The infamous nine percent: Czech firm tests new plastic recycling technology
What really happens to your plastic after you’ve carefully sorted it and put it in your local recycling container (in Czechia, those iconic yellow bins)? According to many recent media reports, rather than being recycled, it likely ends up in landfill, an incinerator, or even worse, in the ocean or dumped in a field, as most of the plastic that people put in recycling containers is unusable using current recycling methods. But a new technology currently being tested in Czechia may provide hope of a solution.
Plastic recycling has been the subject of a lot of controversy in recent years, with information emerging that only 9% of the plastic ever produced has been recycled (MIT Technology Review, Oct 2023). A report by NPR from 2022 titled “Recycling plastic is practically impossible — and the problem is getting worse” sums up many of the headlines surrounding this topic.
According to the 2020 documentary Plastic Wars, plastic recycling was more or less just a big hoax invented by the plastic industry to sell more plastic. The technology to recycle plastic wasn’t even available at the time recycling started being touted as the panacea to cure all the environmental and health problems caused by plastic – such as the millions of tons of the stuff that ends up in our oceans, waterways, and ultimately our bodies, in the form of microplastics.
But that could possibly change in the not-too-distant future.
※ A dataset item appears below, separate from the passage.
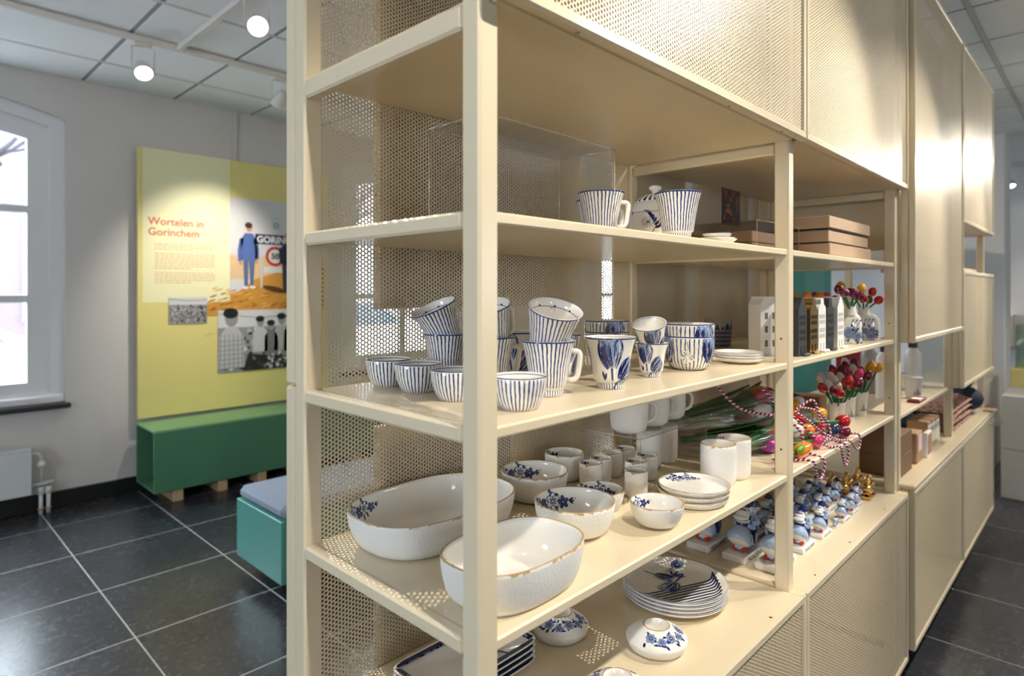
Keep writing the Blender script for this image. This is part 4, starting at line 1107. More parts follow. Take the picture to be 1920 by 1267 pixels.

One source of hope is a new technology currently being tested by the Czech company Green Future, which the firm says could allow for plastic to be recycled and re-used more or less indefinitely.
Known as thermochemical recycling, the process involves using heat to break down plastics into a mixture of basic hydrocarbons, which can then be reused for further production. The entire system works without needing access to oxygen, says Michal Pivrnec from Green Future.
"It's an emission-free technology. Although gas comes out, we reuse it straight away for further compression.”
One of the reasons that so little of the plastic that we put in our containers actually ends up getting recycled is that current recycling methods can’t process dirty or unsorted mixed plastic. One of the big advantages of thermochemical recycling is that it still works even if the plastic isn’t clean, or if there are bits of other materials mixed in with it, says Michal Pivrnec.
“It’s capable of processing everything that’s made of carbon – it doesn’t matter if there’s bits of food, metal or stones in there. Once it passes through the shredder, it’s irrelevant as it’s broken down into basic materials. Either it’s turned into oil or gas, or it stays as a solid residue. If we put a stone in there, it will fall out in 50 minutes at the other end as a solid non-degradable residue.”
The oil that is produced is pyrolysis oil, sometimes also known as bio-crude or bio-oil, a brown, translucent liquid that almost looks like coloured water.
“From a chemical point of view, it is C5 to C12 hydrocarbons, which is gasoline, kerosene, diesel. This oil is in great demand for the production of new plastics."
The first thermochemical plastic recycling unit in Czechia is being tested in Dvorce in the Moravian-Silesian Region, and the permit for using the technology commercially could be issued by the end of the year.